-- begin The data --

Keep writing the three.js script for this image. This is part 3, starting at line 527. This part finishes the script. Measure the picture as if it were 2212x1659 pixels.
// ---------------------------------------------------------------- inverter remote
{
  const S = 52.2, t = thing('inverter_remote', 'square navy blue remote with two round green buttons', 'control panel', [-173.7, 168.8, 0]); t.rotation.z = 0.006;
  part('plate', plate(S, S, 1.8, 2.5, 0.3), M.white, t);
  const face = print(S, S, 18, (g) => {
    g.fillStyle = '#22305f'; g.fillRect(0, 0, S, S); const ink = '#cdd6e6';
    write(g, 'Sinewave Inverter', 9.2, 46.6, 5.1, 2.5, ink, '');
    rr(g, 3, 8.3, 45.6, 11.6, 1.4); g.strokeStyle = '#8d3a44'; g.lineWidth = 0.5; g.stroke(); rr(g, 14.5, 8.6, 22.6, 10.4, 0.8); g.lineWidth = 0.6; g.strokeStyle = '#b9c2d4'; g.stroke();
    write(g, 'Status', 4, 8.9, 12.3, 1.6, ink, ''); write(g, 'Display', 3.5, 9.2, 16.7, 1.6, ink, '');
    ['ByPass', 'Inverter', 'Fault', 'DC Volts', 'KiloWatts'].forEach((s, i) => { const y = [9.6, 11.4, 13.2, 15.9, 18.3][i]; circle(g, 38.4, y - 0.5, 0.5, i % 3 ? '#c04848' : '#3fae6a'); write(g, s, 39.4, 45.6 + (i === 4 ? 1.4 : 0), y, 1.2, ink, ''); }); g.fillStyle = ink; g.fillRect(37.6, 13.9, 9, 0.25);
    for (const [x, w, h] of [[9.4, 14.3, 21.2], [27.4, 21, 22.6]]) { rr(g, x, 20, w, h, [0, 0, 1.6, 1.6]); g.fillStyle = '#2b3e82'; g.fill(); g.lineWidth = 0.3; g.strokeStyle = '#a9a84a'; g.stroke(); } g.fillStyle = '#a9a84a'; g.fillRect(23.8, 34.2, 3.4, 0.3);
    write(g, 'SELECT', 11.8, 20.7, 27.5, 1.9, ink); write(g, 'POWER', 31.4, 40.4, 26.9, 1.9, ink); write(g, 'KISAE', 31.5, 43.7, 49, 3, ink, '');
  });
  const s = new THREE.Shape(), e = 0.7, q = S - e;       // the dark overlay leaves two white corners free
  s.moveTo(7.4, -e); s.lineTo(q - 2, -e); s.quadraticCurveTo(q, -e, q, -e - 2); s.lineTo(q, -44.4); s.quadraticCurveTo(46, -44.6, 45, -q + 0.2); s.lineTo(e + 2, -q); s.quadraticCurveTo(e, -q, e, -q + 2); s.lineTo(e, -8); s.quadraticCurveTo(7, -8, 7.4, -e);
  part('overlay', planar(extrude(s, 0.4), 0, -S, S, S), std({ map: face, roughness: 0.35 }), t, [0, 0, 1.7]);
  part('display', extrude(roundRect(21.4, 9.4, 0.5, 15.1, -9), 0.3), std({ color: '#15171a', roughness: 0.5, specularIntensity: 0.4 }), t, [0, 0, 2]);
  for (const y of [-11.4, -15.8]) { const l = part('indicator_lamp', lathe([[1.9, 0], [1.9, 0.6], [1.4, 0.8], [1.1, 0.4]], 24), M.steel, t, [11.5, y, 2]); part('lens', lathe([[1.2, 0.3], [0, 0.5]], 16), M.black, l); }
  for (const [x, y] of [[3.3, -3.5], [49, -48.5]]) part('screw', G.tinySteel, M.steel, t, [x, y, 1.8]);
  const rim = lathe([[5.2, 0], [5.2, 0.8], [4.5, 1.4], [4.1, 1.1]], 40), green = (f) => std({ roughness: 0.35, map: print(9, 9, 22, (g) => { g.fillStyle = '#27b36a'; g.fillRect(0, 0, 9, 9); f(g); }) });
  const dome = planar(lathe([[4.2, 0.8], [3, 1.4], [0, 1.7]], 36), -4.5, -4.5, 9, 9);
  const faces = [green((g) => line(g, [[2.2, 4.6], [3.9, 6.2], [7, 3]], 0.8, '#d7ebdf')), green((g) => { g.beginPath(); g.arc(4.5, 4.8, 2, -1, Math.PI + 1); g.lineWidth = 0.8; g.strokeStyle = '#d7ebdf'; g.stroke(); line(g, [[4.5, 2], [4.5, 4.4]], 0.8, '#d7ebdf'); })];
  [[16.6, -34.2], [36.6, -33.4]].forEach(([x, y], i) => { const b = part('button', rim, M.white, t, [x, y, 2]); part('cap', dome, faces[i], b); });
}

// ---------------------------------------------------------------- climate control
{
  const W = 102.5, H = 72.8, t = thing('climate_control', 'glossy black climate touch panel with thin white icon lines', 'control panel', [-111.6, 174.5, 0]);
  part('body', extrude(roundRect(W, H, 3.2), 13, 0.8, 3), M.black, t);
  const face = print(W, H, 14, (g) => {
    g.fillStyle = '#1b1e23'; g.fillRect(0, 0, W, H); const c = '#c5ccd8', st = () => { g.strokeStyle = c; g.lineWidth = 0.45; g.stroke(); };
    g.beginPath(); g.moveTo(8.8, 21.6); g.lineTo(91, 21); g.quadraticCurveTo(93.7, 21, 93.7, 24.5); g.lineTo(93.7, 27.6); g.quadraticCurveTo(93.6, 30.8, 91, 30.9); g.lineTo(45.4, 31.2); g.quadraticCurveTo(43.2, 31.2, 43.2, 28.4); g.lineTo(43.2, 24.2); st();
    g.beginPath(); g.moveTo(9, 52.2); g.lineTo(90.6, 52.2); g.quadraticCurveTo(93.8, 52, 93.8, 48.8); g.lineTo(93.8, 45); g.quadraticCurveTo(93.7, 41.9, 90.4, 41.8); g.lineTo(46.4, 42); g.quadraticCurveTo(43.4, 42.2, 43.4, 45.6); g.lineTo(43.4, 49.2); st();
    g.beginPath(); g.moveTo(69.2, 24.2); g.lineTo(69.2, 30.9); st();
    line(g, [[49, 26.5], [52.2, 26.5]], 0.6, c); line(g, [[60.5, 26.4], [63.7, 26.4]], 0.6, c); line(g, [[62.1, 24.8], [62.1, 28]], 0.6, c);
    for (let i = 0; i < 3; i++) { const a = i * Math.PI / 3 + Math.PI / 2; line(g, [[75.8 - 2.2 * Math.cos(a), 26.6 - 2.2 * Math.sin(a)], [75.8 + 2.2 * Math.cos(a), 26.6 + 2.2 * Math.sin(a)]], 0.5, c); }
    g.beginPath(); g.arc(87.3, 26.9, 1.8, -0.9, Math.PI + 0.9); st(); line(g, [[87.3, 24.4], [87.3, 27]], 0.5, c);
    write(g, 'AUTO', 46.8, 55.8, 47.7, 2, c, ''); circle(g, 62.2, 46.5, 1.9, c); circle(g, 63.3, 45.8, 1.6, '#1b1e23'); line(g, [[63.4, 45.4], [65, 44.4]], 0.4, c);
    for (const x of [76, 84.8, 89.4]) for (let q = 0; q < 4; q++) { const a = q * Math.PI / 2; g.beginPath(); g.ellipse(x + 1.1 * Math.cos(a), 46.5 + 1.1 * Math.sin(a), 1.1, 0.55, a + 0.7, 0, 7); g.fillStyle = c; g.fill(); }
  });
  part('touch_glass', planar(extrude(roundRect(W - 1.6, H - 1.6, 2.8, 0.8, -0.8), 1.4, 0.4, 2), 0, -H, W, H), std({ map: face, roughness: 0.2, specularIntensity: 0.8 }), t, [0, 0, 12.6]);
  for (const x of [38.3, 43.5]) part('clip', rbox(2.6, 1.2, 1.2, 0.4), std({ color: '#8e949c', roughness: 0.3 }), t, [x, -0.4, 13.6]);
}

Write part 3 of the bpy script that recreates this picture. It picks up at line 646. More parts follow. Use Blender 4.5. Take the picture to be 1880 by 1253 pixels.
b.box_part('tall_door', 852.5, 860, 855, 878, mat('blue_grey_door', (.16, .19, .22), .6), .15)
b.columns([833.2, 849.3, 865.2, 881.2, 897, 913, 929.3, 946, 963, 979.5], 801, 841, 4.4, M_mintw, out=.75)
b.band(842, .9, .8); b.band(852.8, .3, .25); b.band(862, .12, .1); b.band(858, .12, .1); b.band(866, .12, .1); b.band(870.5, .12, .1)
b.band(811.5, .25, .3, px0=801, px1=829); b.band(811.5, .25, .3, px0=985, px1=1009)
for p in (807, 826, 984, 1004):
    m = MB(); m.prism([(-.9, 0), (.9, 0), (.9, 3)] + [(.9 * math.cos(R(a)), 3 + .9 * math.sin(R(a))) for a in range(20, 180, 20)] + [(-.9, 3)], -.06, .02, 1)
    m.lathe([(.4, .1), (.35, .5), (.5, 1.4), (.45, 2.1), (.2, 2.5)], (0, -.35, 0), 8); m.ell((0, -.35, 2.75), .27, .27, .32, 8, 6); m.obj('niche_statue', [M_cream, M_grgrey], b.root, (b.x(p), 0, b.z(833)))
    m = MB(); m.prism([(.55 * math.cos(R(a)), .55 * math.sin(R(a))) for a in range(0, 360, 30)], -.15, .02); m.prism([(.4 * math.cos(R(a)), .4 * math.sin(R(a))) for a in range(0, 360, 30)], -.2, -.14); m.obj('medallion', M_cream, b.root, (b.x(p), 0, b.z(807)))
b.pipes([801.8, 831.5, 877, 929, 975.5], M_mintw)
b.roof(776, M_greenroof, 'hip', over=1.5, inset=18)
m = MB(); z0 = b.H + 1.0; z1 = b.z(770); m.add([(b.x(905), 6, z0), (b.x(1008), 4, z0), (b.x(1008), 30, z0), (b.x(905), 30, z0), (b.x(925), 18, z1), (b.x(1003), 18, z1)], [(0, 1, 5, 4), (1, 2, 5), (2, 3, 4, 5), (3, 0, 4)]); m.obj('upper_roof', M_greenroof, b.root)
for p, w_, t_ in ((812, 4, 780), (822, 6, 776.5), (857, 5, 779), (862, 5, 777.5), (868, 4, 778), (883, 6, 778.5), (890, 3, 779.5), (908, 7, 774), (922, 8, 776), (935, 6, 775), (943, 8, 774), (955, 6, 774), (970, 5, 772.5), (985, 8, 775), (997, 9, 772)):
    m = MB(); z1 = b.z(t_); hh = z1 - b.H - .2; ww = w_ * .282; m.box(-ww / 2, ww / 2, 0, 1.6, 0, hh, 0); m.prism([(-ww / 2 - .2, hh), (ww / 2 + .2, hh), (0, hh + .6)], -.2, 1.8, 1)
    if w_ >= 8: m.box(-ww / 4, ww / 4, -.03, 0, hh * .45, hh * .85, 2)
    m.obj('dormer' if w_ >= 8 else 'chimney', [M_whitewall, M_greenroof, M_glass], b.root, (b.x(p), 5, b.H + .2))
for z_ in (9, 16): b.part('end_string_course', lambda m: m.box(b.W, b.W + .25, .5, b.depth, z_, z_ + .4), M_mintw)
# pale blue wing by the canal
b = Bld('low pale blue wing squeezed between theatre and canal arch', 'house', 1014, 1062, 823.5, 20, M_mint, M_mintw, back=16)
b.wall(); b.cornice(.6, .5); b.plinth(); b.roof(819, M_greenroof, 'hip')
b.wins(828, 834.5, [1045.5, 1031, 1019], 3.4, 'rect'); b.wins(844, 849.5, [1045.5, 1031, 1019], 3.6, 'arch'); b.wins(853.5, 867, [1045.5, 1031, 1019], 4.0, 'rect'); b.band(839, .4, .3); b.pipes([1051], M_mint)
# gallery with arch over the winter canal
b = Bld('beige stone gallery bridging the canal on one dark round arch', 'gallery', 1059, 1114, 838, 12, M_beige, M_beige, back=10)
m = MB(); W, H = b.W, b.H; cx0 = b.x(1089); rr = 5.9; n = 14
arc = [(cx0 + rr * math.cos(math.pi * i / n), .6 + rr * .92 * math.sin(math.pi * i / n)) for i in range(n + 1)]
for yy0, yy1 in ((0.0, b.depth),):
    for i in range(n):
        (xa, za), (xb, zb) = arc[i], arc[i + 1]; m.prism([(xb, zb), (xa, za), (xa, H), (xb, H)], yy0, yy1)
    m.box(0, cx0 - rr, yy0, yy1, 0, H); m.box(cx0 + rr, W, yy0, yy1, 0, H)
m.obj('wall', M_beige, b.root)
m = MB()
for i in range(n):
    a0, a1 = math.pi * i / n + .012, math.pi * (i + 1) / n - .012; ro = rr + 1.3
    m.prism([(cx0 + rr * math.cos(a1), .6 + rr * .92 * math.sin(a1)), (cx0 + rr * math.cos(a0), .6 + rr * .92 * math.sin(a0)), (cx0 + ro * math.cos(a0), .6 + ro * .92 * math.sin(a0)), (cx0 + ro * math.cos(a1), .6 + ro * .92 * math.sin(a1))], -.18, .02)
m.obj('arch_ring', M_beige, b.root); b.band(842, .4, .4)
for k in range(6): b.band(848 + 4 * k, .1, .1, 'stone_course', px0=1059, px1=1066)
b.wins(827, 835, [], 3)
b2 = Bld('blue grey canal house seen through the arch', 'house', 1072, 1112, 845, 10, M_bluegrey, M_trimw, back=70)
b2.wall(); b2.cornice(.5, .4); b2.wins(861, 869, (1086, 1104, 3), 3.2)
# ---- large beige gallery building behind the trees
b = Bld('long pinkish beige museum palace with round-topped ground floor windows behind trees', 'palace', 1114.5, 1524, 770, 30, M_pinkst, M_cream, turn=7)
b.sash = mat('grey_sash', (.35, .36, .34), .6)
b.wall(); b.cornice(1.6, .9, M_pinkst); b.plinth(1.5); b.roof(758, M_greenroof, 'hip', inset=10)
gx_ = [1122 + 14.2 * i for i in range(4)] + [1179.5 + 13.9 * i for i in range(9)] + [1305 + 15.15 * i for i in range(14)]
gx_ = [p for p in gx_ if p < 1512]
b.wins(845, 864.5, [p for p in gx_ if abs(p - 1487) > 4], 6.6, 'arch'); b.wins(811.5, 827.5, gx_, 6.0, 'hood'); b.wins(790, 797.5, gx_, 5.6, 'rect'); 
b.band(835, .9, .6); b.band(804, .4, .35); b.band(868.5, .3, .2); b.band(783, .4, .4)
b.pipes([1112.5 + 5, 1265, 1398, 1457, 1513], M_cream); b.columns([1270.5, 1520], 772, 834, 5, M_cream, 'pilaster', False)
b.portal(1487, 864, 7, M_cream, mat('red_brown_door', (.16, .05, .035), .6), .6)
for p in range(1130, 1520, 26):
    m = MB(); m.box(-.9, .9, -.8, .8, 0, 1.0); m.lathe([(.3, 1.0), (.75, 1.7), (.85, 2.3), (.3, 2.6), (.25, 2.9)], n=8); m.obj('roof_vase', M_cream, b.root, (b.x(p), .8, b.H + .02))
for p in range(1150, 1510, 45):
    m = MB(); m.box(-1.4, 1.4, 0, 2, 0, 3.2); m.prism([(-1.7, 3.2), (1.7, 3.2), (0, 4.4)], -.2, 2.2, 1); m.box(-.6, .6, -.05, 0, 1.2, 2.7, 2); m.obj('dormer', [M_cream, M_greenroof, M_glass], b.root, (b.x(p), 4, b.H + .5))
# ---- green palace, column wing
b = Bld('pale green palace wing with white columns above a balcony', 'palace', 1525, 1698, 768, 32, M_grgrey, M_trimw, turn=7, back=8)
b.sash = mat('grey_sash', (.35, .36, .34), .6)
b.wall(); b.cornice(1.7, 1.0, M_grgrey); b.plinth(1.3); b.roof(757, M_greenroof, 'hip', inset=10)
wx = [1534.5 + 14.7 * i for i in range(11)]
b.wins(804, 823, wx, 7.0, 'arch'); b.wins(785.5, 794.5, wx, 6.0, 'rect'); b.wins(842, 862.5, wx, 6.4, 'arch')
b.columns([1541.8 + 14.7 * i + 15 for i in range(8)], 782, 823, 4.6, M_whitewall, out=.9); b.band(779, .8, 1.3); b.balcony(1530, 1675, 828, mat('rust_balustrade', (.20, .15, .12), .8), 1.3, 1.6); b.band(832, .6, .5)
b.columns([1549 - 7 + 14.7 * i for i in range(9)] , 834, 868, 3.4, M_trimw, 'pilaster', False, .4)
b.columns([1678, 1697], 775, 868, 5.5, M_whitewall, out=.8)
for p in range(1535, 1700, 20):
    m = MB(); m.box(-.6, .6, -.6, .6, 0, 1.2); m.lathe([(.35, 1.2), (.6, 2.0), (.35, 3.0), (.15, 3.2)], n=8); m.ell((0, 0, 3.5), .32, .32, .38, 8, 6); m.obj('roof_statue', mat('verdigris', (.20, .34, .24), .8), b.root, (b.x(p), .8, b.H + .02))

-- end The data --

Stated task:
Reproduce every line from the entries that holds the word "pixels".

The result:
Keep writing the three.js script for this image. This is part 3, starting at line 527. This part finishes the script. Measure the picture as if it were 2212x1659 pixels.
Write part 3 of the bpy script that recreates this picture. It picks up at line 646. More parts follow. Use Blender 4.5. Take the picture to be 1880 by 1253 pixels.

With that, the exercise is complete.